→ Short problem
Pull every line containing the word "Blender" from the records.

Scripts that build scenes
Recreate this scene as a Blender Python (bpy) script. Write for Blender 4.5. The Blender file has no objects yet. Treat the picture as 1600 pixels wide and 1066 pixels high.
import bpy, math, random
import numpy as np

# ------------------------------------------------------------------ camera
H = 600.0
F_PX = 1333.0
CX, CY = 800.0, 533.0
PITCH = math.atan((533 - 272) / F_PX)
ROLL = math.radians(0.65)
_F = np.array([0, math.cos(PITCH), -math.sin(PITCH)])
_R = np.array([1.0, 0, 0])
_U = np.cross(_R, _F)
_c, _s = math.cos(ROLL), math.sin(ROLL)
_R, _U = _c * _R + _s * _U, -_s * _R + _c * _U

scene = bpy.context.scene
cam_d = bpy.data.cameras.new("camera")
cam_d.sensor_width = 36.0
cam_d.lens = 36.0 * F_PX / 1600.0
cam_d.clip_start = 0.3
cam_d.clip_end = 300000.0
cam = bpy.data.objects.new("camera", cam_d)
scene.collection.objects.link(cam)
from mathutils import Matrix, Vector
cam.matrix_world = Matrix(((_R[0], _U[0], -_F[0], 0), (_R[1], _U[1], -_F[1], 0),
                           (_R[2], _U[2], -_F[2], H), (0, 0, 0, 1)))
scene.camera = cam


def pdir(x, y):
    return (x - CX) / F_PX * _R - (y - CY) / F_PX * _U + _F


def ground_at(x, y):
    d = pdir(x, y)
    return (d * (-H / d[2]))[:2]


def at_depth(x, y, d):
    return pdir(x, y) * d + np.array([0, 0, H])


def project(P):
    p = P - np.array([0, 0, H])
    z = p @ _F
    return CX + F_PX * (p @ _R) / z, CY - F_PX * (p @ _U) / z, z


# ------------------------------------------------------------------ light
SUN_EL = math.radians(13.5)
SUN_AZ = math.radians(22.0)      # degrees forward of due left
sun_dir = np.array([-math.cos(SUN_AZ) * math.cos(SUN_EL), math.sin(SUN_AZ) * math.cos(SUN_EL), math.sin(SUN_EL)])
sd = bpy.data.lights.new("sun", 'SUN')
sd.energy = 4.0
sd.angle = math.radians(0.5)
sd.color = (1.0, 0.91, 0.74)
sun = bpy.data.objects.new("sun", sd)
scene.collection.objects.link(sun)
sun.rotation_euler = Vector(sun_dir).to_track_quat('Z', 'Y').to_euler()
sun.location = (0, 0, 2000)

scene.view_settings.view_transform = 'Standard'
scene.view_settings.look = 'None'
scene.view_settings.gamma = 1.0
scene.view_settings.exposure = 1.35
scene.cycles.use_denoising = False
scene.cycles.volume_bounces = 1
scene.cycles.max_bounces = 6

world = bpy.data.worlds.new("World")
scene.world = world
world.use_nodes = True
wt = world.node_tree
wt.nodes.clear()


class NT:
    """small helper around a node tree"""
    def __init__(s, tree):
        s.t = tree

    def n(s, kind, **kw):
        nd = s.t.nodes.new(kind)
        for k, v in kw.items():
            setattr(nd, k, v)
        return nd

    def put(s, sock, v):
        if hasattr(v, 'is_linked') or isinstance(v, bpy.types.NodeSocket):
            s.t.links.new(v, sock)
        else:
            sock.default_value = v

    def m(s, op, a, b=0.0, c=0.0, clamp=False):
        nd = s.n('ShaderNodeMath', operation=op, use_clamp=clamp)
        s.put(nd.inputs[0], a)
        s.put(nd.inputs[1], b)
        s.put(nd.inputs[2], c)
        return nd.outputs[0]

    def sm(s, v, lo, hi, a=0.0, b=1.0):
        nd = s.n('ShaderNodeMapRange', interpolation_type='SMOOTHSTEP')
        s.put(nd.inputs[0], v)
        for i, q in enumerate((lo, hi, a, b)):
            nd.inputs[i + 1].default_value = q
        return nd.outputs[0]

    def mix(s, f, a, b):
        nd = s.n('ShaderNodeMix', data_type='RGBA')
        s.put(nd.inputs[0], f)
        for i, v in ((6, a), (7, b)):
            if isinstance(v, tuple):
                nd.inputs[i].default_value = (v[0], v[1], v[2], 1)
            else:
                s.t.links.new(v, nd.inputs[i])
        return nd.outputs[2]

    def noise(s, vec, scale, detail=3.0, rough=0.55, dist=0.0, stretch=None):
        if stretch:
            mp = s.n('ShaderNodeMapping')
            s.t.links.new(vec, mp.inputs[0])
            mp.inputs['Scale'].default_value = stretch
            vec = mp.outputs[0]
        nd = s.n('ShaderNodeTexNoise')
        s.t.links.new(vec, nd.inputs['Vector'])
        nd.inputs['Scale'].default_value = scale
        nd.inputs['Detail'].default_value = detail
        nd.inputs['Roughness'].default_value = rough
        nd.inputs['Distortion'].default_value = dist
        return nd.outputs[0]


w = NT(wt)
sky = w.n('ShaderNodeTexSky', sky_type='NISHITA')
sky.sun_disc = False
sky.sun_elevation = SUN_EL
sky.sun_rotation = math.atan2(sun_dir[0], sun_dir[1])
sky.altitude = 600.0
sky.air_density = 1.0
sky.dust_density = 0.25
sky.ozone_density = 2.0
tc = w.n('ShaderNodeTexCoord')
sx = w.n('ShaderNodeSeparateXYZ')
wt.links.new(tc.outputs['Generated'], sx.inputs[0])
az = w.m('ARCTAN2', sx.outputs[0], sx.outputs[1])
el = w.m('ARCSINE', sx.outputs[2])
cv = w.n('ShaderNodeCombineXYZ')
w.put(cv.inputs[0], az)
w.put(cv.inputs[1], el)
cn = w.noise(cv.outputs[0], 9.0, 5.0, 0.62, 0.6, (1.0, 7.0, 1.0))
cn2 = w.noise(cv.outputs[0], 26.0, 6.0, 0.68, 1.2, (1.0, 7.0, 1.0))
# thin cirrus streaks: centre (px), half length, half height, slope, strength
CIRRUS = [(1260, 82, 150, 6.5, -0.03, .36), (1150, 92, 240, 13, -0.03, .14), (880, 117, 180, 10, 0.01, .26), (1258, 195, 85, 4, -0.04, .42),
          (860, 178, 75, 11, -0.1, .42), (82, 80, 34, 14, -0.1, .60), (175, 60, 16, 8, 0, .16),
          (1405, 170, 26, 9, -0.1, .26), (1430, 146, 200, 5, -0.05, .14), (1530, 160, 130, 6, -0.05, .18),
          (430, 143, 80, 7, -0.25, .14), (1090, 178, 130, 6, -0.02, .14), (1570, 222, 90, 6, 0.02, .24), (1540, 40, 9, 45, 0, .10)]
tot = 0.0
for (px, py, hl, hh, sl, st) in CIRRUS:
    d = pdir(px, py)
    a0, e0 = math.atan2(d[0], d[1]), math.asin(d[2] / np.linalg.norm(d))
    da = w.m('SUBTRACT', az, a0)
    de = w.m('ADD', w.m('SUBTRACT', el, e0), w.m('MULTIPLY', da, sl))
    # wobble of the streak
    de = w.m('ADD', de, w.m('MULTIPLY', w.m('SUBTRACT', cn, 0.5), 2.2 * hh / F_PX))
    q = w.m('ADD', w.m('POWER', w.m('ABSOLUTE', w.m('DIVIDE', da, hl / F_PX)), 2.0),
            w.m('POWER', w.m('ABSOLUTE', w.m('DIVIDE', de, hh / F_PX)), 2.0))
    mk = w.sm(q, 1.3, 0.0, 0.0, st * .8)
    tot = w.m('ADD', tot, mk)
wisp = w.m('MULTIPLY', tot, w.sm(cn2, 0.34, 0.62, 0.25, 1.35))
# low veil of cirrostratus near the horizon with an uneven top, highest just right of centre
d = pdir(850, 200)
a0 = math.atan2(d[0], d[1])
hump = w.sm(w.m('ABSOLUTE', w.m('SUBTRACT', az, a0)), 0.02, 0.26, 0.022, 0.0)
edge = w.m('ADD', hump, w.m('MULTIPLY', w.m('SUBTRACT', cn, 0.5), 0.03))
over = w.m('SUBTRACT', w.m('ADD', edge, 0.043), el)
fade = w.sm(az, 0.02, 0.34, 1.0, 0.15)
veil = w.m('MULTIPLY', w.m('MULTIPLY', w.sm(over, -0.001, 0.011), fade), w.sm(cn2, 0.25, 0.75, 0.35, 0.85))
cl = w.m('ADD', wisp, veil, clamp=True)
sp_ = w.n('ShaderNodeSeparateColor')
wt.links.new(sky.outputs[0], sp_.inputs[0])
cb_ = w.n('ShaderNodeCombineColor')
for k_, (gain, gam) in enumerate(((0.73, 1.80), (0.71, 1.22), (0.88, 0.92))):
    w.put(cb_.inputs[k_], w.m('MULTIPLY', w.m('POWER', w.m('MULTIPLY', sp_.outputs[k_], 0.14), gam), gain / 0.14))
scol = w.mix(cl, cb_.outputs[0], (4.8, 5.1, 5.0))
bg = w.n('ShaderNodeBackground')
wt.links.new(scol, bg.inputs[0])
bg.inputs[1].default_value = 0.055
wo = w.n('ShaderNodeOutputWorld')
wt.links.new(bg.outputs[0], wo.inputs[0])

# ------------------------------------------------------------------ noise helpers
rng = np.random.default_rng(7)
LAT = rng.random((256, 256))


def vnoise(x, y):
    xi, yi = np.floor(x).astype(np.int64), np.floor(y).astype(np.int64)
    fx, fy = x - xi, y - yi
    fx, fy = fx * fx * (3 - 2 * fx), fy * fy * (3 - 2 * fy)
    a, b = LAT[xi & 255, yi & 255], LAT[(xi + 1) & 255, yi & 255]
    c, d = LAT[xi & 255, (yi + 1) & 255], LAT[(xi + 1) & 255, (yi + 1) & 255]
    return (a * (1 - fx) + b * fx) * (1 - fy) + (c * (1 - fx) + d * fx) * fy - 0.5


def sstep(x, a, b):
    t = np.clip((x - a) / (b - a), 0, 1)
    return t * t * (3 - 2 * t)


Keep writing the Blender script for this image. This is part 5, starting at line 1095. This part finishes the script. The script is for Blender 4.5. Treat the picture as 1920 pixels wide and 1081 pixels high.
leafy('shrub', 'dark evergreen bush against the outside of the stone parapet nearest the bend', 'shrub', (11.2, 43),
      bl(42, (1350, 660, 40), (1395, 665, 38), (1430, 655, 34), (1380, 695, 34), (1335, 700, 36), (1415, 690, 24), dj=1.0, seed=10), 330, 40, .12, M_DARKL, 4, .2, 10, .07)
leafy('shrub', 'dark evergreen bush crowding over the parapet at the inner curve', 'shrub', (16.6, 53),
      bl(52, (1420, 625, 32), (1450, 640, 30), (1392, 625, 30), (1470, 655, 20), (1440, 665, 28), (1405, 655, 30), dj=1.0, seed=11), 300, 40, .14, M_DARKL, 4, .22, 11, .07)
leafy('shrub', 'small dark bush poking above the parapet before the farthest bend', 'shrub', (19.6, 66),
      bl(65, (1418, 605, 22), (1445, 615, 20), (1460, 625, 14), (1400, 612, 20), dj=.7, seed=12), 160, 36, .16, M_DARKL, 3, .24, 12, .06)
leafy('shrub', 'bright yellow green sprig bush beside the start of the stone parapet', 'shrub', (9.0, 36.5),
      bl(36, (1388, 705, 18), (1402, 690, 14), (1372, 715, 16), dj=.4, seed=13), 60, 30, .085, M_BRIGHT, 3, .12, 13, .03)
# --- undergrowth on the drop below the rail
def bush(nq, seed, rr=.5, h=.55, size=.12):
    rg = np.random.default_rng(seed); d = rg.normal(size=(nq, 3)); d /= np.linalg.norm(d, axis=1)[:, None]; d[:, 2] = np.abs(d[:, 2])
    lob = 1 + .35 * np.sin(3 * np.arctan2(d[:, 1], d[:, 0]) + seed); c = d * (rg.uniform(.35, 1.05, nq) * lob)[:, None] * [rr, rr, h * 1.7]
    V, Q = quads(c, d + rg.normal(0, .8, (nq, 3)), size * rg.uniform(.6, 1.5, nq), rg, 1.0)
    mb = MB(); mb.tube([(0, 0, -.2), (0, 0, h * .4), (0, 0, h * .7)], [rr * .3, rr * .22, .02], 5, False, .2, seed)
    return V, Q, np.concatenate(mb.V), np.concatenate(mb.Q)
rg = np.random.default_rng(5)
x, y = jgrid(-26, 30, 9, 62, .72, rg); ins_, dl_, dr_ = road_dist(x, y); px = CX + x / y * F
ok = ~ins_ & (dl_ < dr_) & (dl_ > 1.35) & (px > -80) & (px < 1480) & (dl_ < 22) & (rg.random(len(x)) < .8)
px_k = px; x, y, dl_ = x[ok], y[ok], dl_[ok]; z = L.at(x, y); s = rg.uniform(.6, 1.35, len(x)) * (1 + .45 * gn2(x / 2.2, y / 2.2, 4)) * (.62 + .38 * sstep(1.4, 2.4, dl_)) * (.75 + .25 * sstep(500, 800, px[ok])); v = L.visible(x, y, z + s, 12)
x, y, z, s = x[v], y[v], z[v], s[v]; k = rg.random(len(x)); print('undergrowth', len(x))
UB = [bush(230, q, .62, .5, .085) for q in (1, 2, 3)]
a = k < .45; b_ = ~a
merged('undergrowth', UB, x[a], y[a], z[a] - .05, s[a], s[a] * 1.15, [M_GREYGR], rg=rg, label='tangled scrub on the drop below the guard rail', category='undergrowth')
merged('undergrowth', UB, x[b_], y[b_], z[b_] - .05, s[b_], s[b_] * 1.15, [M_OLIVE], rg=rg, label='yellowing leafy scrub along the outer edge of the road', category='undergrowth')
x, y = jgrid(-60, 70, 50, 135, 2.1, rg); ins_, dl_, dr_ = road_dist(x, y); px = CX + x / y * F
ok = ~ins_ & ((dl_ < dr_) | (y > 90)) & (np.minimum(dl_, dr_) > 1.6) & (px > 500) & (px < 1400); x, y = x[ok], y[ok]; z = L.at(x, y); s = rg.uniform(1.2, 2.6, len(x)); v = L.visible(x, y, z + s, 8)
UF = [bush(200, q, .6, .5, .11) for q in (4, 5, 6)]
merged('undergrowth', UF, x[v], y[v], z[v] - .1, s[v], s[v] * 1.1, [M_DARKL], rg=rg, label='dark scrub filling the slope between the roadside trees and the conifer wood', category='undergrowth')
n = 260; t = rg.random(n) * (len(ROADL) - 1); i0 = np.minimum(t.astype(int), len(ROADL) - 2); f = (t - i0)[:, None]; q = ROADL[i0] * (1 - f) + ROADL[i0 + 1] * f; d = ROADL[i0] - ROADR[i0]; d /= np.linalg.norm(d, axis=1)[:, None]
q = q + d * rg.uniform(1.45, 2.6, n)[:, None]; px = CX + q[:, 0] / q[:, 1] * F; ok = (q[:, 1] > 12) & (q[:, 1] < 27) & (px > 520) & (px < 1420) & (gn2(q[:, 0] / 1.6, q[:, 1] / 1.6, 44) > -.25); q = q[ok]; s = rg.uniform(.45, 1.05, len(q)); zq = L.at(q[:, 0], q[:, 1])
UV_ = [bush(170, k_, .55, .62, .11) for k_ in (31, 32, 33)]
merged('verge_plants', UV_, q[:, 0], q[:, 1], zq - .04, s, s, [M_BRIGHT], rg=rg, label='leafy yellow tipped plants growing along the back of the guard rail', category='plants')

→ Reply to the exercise
Recreate this scene as a Blender Python (bpy) script. Write for Blender 4.5. The Blender file has no objects yet. Treat the picture as 1600 pixels wide and 1066 pixels high.
Keep writing the Blender script for this image. This is part 5, starting at line 1095. This part finishes the script. The script is for Blender 4.5. Treat the picture as 1920 pixels wide and 1081 pixels high.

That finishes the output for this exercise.